Quel rapporto certificava le difficoltà della classe media, che è poi quella che fa la differenza nei consumi di massa, visto che il 60,5 per cento degli italiani si sente tale. Ora, questa amplissima fascia di popolazione avverte un senso di declassamento sociale. Il problema è il reddito reale, che si sta progressivamente indebolendo, nonostante quello nominale sia in crescita. Gli aumenti contrattuali non hanno recuperato l’inflazione, la pressione fiscale è ancora significativa, il potere d’acquisto è depresso, un po’ come le spiagge italiane di questi tempi.
L’estate sta finendo, un anno se ne va, e il prossimo purtroppo non è quello in cui verranno messe a gara le concessioni.

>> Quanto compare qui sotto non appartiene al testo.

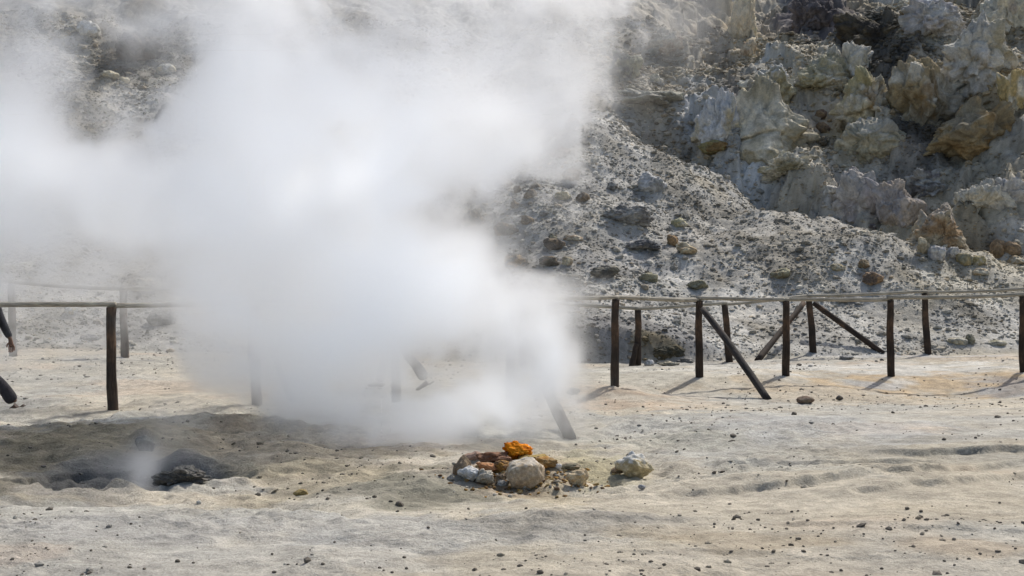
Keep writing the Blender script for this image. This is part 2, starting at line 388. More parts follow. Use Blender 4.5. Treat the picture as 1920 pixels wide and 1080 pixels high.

Per vedere applicata la Bolkestein e sperare negli effetti balsamici della concorrenza (se ci saranno), bisognerà aspettare giugno 2027. Se gli indennizzi per i gestori uscenti saranno eccessivamente onerosi, prevediamo che le aste faranno la fine dei lidi e rimarranno deserte.
Intanto, tra guerre e dazi, appare scontato dubitare che il ceto medio si sarà ripreso il potere d’acquisto, e quindi bisognerà inventarsi qualcosa. Ad esempio, migliorare l’accesso e la qualità delle spiagge libere e, per le altre, rimuovere alcuni vincoli da monopolisti, a cominciare dal divieto di consumare negli stabilimenti il cibo portato da casa. Altrimenti “tutti al mare” resterà la colonna sonora di un’Italia smarrita e depressa.